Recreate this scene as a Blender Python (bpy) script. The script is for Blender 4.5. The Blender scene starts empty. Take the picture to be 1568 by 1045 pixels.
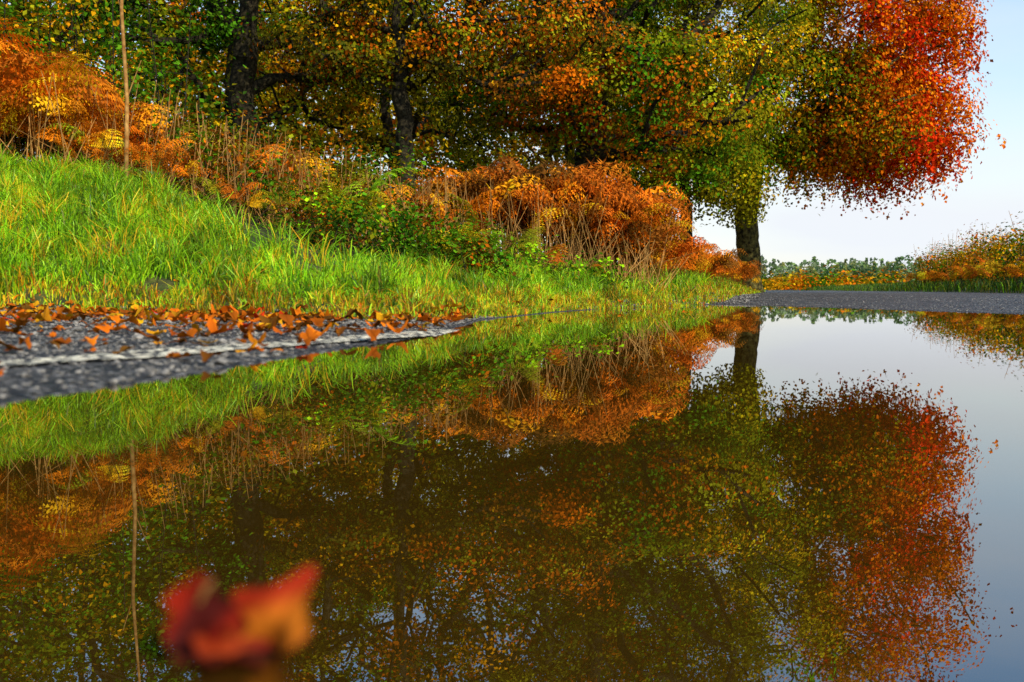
import bpy, math, numpy as np
from mathutils import Vector
rng = np.random.default_rng(7)
R = math.radians
scene = bpy.context.scene

# ------------------------------------------------------------------ helpers
def build(name, V, faces, mats, cols=None, midx=None, smooth=False, parent=None):
    me = bpy.data.meshes.new(name)
    V = np.asarray(V, dtype=np.float32)
    me.vertices.add(len(V)); me.vertices.foreach_set("co", V.ravel())
    loops = np.concatenate([f.ravel() for f in faces]).astype(np.int32)
    totals = np.concatenate([np.full(len(f), f.shape[1]) for f in faces])
    starts = np.concatenate([[0], np.cumsum(totals)[:-1]]).astype(np.int32)
    me.loops.add(len(loops)); me.loops.foreach_set("vertex_index", loops)
    me.polygons.add(len(starts)); me.polygons.foreach_set("loop_start", starts)
    if midx is not None:
        me.polygons.foreach_set("material_index", np.asarray(midx, dtype=np.int32))
    me.polygons.foreach_set("use_smooth", np.full(len(starts), smooth))
    if cols is not None:
        a = me.color_attributes.new("Col", 'FLOAT_COLOR', 'POINT')
        c = np.ones((len(V), 4), dtype=np.float32); c[:, :3] = cols
        a.data.foreach_set("color", c.ravel())
    me.update(calc_edges=True)
    for m in mats: me.materials.append(m)
    ob = bpy.data.objects.new(name, me)
    scene.collection.objects.link(ob)
    if parent: ob.parent = parent
    return ob

def snoise(x, y, z=0.0, f=1.0, seed=0.0):
    x = x*f; y = y*f; z = z*f
    return (np.sin(x*1.7+y*0.9+seed)+np.sin(y*2.3-x*1.1+z*1.3+seed*2.1)+np.sin(z*2.1+x*2.9+seed*.7)+np.sin(x*4.1+y*3.7-z*3.1+seed*1.3)*.6)/3.6

def norm(v): return v/(np.linalg.norm(v, axis=-1, keepdims=True)+1e-9)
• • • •
Leave out the pictures and output the rest of the material exactly as written.

■ Result of this exercise ■
Recreate this scene as a Blender Python (bpy) script. The script is for Blender 4.5. The Blender scene starts empty. Take the picture to be 1568 by 1045 pixels.
import bpy, math, numpy as np
from mathutils import Vector
rng = np.random.default_rng(7)
R = math.radians
scene = bpy.context.scene

# ------------------------------------------------------------------ helpers
def build(name, V, faces, mats, cols=None, midx=None, smooth=False, parent=None):
    me = bpy.data.meshes.new(name)
    V = np.asarray(V, dtype=np.float32)
    me.vertices.add(len(V)); me.vertices.foreach_set("co", V.ravel())
    loops = np.concatenate([f.ravel() for f in faces]).astype(np.int32)
    totals = np.concatenate([np.full(len(f), f.shape[1]) for f in faces])
    starts = np.concatenate([[0], np.cumsum(totals)[:-1]]).astype(np.int32)
    me.loops.add(len(loops)); me.loops.foreach_set("vertex_index", loops)
    me.polygons.add(len(starts)); me.polygons.foreach_set("loop_start", starts)
    if midx is not None:
        me.polygons.foreach_set("material_index", np.asarray(midx, dtype=np.int32))
    me.polygons.foreach_set("use_smooth", np.full(len(starts), smooth))
    if cols is not None:
        a = me.color_attributes.new("Col", 'FLOAT_COLOR', 'POINT')
        c = np.ones((len(V), 4), dtype=np.float32); c[:, :3] = cols
        a.data.foreach_set("color", c.ravel())
    me.update(calc_edges=True)
    for m in mats: me.materials.append(m)
    ob = bpy.data.objects.new(name, me)
    scene.collection.objects.link(ob)
    if parent: ob.parent = parent
    return ob

def snoise(x, y, z=0.0, f=1.0, seed=0.0):
    x = x*f; y = y*f; z = z*f
    return (np.sin(x*1.7+y*0.9+seed)+np.sin(y*2.3-x*1.1+z*1.3+seed*2.1)+np.sin(z*2.1+x*2.9+seed*.7)+np.sin(x*4.1+y*3.7-z*3.1+seed*1.3)*.6)/3.6

def norm(v): return v/(np.linalg.norm(v, axis=-1, keepdims=True)+1e-9)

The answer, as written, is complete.